— Start DATASET EXTRACT —
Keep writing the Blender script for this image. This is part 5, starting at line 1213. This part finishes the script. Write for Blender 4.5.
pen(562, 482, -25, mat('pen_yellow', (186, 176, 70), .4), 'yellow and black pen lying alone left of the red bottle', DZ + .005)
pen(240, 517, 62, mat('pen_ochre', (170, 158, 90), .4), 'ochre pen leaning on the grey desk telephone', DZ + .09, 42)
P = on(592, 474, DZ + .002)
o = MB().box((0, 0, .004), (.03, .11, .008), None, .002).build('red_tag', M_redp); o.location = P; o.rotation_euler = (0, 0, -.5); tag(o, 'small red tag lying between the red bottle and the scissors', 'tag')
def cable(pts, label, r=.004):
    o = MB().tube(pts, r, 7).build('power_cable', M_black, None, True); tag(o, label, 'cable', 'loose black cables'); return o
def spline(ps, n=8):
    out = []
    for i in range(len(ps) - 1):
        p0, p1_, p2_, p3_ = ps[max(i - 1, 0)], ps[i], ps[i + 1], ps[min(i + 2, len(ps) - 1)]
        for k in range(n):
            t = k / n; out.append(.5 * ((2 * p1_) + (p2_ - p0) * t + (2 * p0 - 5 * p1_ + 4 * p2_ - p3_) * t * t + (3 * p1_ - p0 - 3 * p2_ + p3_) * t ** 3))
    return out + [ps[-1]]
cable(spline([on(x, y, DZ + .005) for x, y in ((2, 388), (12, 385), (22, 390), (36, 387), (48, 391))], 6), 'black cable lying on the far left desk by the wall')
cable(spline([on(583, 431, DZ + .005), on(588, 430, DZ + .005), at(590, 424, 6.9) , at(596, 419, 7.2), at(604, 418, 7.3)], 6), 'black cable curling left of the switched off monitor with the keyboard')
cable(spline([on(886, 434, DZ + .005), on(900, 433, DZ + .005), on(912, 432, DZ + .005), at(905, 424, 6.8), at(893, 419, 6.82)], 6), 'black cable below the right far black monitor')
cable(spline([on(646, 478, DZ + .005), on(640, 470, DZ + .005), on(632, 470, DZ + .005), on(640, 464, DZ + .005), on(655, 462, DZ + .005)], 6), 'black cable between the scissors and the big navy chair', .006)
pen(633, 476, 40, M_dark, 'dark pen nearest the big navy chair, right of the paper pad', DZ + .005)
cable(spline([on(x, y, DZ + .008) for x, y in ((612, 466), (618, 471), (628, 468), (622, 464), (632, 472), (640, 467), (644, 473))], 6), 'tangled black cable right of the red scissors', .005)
— End DATASET EXTRACT —
◆ **WORK TO DO**
Your task is to repeat the data exactly, with nothing left out.

◆ **EXPECTED ANSWER**
Keep writing the Blender script for this image. This is part 5, starting at line 1213. This part finishes the script. Write for Blender 4.5.
pen(562, 482, -25, mat('pen_yellow', (186, 176, 70), .4), 'yellow and black pen lying alone left of the red bottle', DZ + .005)
pen(240, 517, 62, mat('pen_ochre', (170, 158, 90), .4), 'ochre pen leaning on the grey desk telephone', DZ + .09, 42)
P = on(592, 474, DZ + .002)
o = MB().box((0, 0, .004), (.03, .11, .008), None, .002).build('red_tag', M_redp); o.location = P; o.rotation_euler = (0, 0, -.5); tag(o, 'small red tag lying between the red bottle and the scissors', 'tag')
def cable(pts, label, r=.004):
    o = MB().tube(pts, r, 7).build('power_cable', M_black, None, True); tag(o, label, 'cable', 'loose black cables'); return o
def spline(ps, n=8):
    out = []
    for i in range(len(ps) - 1):
        p0, p1_, p2_, p3_ = ps[max(i - 1, 0)], ps[i], ps[i + 1], ps[min(i + 2, len(ps) - 1)]
        for k in range(n):
            t = k / n; out.append(.5 * ((2 * p1_) + (p2_ - p0) * t + (2 * p0 - 5 * p1_ + 4 * p2_ - p3_) * t * t + (3 * p1_ - p0 - 3 * p2_ + p3_) * t ** 3))
    return out + [ps[-1]]
cable(spline([on(x, y, DZ + .005) for x, y in ((2, 388), (12, 385), (22, 390), (36, 387), (48, 391))], 6), 'black cable lying on the far left desk by the wall')
cable(spline([on(583, 431, DZ + .005), on(588, 430, DZ + .005), at(590, 424, 6.9) , at(596, 419, 7.2), at(604, 418, 7.3)], 6), 'black cable curling left of the switched off monitor with the keyboard')
cable(spline([on(886, 434, DZ + .005), on(900, 433, DZ + .005), on(912, 432, DZ + .005), at(905, 424, 6.8), at(893, 419, 6.82)], 6), 'black cable below the right far black monitor')
cable(spline([on(646, 478, DZ + .005), on(640, 470, DZ + .005), on(632, 470, DZ + .005), on(640, 464, DZ + .005), on(655, 462, DZ + .005)], 6), 'black cable between the scissors and the big navy chair', .006)
pen(633, 476, 40, M_dark, 'dark pen nearest the big navy chair, right of the paper pad', DZ + .005)
cable(spline([on(x, y, DZ + .008) for x, y in ((612, 466), (618, 471), (628, 468), (622, 464), (632, 472), (640, 467), (644, 473))], 6), 'tangled black cable right of the red scissors', .005)